You may think you know what the night sky looks like, but in reality, it’s so much brighter and more colorful up close. Colorful clouds of light, dying stars, and various flotsam and jetsam floating around are just as interesting as the constellations you may have traced when you were younger. As adults, not many of us pause to consider what the clouds above resemble. At least, those of us who aren’t astronomers.

To Boldly Go

One particular celestial object has been making headlines lately. The Chandra X-Ray Observatory captured a photo of a colliding galaxy cluster in the constellation Leo. The group of galaxies, named Abell 1033, is located 1.6 billion light-years from Earth, and it looks strikingly like the starship Enterprise.

Some might say it’s a stretch of the imagination, but the resemblance is indeed there. The blobs that appear to make up the saucer and body, minus the nacelles, of the famous ship from the TV series Star Trek are X-ray emissions from the galactic merger. It’s not unusual to see familiar patterns in random data.

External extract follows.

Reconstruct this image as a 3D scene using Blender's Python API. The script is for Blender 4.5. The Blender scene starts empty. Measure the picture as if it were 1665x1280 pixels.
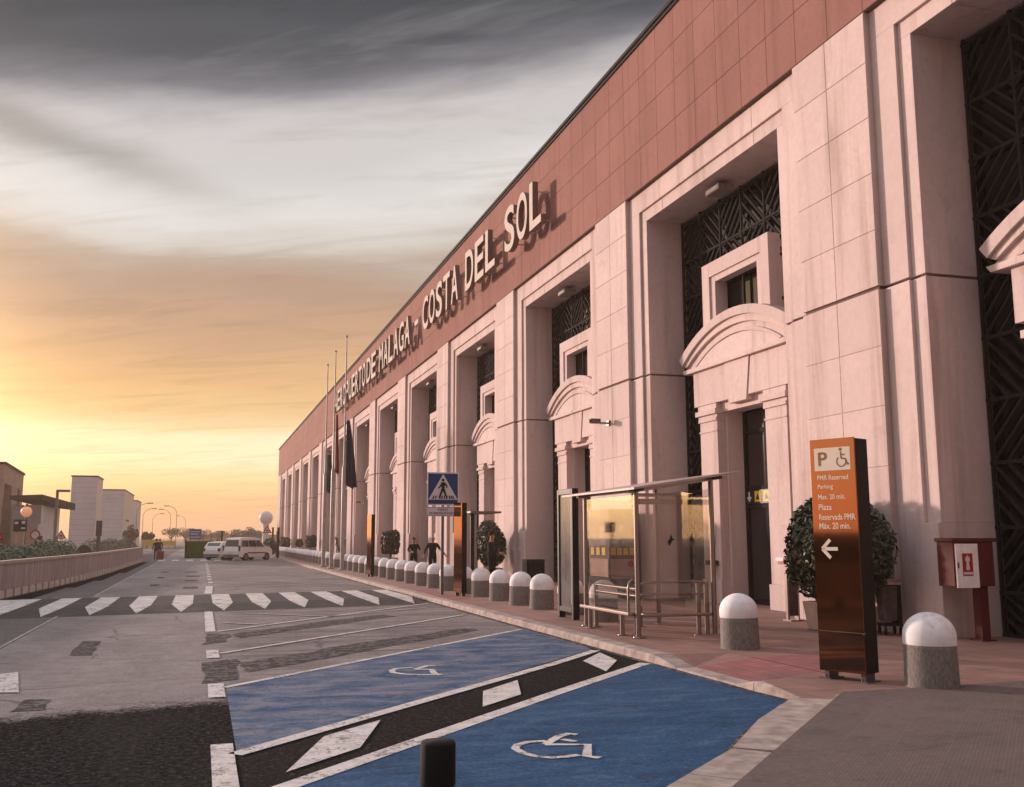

The phenomenon is called pareidolia, and it is a key element of the Rorschach inkblot test.

Space, The Final Frontier

For as long as humans have been staring up at the night sky, we’ve been picking out pictures and connecting dots to form familiar shapes among the stars. Although our technology has advanced since the early stargazers’ days, our sense of whimsy hasn’t diminished one bit. Many cosmological features have been named after creatures or creations. The Horsehead Nebula in the constellation Orion is just one example.

When you look at the world outside of the visible light spectrum, strange patterns and shapes begin to crop up. X-rays and gamma rays paint wild new pictures across the night sky. The background radiation of the universe crackles and glows in radio waves. Through our various telescopes, we get different views of our existence.

Exploring Strange New Worlds

Our perspective is limited when we look only at the visible light spectrum. By studying emissions like the ones around Abell 1033 help astronomers get a better idea of what the universe around us is doing. A combination of x-ray and radio photography of the cluster revealed the merger’s existence in the first place. Abell 1033 isn’t just one group undergoing internal mergers but rather two separate clusters of galaxies colliding.

Abell1033’s distance from Earth also brings up an interesting point. A light-year is the distance light travels in a year: About 5.88 trillion miles. To go that far within our solar system, you would have to fly from the sun to Pluto and back 801 times. The speed of light is our fastest-known metric, and time can only be perceived to progress at most at the speed of light. When we look at Abell 1033, we’re looking at what was happening 1.6 billion years ago, because the photos reaching Earth left their source that long ago. The thought of gazing into the past is enough to instill a sense of wonder in most anybody, making fact feel stranger than fiction.